■ **Given instruction**
Which lines hold the word "Blender"? Copy each one.

* * * * *

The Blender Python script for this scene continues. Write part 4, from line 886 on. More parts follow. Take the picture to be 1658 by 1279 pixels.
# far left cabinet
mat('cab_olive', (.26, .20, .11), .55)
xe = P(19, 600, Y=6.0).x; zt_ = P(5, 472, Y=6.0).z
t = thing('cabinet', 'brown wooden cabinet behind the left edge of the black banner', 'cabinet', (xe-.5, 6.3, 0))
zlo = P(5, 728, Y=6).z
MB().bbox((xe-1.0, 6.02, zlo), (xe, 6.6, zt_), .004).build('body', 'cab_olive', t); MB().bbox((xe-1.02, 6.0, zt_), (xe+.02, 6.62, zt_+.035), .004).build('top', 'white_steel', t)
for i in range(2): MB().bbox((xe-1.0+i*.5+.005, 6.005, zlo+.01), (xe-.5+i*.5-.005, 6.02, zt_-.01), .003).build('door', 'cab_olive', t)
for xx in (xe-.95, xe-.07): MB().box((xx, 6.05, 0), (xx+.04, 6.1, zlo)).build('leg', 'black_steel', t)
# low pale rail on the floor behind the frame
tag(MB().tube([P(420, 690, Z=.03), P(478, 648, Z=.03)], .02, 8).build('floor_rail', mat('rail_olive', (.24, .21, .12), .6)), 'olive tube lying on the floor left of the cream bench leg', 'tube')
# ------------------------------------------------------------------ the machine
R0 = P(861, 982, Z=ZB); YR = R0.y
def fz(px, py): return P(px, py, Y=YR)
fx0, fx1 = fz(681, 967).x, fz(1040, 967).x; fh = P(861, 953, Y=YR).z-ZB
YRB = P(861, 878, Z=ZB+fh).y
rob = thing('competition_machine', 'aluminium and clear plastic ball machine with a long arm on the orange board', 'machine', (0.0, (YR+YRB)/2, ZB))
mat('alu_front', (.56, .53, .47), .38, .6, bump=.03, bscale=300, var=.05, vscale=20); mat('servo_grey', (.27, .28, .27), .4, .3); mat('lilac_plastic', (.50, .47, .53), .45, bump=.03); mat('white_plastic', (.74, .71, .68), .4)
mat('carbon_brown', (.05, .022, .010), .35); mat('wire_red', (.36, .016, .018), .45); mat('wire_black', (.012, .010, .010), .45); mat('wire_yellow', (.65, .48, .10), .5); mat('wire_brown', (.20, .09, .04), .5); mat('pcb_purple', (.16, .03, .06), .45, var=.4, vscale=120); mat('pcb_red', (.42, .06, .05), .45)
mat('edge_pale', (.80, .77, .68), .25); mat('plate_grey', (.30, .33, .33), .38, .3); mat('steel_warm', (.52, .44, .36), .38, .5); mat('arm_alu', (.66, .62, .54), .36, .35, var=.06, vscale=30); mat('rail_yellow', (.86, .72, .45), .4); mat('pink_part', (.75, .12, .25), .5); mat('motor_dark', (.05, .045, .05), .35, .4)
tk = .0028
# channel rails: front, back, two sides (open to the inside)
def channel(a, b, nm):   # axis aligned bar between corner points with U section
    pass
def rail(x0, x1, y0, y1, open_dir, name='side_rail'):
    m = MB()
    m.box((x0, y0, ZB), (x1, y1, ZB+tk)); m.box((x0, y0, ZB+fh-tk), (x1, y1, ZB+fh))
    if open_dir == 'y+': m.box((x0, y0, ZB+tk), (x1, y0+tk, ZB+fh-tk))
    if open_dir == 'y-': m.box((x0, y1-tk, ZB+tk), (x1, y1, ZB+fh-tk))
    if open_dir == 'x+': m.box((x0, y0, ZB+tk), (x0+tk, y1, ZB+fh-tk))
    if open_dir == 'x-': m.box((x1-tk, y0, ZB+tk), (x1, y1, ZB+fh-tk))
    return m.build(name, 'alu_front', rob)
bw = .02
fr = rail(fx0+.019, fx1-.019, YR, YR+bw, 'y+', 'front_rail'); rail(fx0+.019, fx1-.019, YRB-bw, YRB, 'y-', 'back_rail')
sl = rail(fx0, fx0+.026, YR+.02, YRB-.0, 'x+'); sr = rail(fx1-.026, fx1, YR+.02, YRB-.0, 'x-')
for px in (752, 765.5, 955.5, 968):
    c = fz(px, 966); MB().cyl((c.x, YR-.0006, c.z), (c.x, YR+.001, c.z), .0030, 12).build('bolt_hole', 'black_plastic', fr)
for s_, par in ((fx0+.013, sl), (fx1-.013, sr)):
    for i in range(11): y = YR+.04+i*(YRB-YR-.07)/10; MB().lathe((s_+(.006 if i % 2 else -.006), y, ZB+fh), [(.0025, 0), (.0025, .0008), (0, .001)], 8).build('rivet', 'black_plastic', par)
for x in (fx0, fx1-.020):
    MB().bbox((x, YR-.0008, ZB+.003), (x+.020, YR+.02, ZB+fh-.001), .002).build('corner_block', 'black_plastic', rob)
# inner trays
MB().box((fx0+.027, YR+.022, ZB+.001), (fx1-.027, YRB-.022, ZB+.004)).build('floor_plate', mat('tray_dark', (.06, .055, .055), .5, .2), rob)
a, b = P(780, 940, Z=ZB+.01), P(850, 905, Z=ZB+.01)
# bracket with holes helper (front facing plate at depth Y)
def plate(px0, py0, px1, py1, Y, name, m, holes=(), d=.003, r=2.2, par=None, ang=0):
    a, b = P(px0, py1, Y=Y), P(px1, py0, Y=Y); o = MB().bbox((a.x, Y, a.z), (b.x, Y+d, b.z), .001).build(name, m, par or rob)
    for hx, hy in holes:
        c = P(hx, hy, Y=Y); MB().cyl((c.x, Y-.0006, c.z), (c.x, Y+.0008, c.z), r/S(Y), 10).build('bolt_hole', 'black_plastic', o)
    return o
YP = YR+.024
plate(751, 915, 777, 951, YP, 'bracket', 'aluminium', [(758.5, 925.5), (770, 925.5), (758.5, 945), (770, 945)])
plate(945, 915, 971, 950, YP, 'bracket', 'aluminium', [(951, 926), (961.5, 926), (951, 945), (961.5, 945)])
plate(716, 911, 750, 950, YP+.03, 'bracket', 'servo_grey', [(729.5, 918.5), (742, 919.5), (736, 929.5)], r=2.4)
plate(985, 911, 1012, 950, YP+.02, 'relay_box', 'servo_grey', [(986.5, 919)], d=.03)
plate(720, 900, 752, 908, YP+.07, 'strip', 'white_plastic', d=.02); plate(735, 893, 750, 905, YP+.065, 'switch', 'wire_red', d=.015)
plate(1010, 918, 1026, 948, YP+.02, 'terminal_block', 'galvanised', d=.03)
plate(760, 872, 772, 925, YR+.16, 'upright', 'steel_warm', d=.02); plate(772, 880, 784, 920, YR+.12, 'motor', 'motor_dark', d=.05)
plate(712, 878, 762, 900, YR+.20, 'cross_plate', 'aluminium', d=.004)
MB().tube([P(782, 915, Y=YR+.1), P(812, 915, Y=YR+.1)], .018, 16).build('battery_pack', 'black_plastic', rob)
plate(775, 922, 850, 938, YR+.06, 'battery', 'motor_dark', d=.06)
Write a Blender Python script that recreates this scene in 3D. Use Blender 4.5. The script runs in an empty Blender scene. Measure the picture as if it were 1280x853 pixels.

* * * * *

■ **The completed task**
The Blender Python script for this scene continues. Write part 4, from line 886 on. More parts follow. Take the picture to be 1658 by 1279 pixels.
Write a Blender Python script that recreates this scene in 3D. Use Blender 4.5. The script runs in an empty Blender scene. Measure the picture as if it were 1280x853 pixels.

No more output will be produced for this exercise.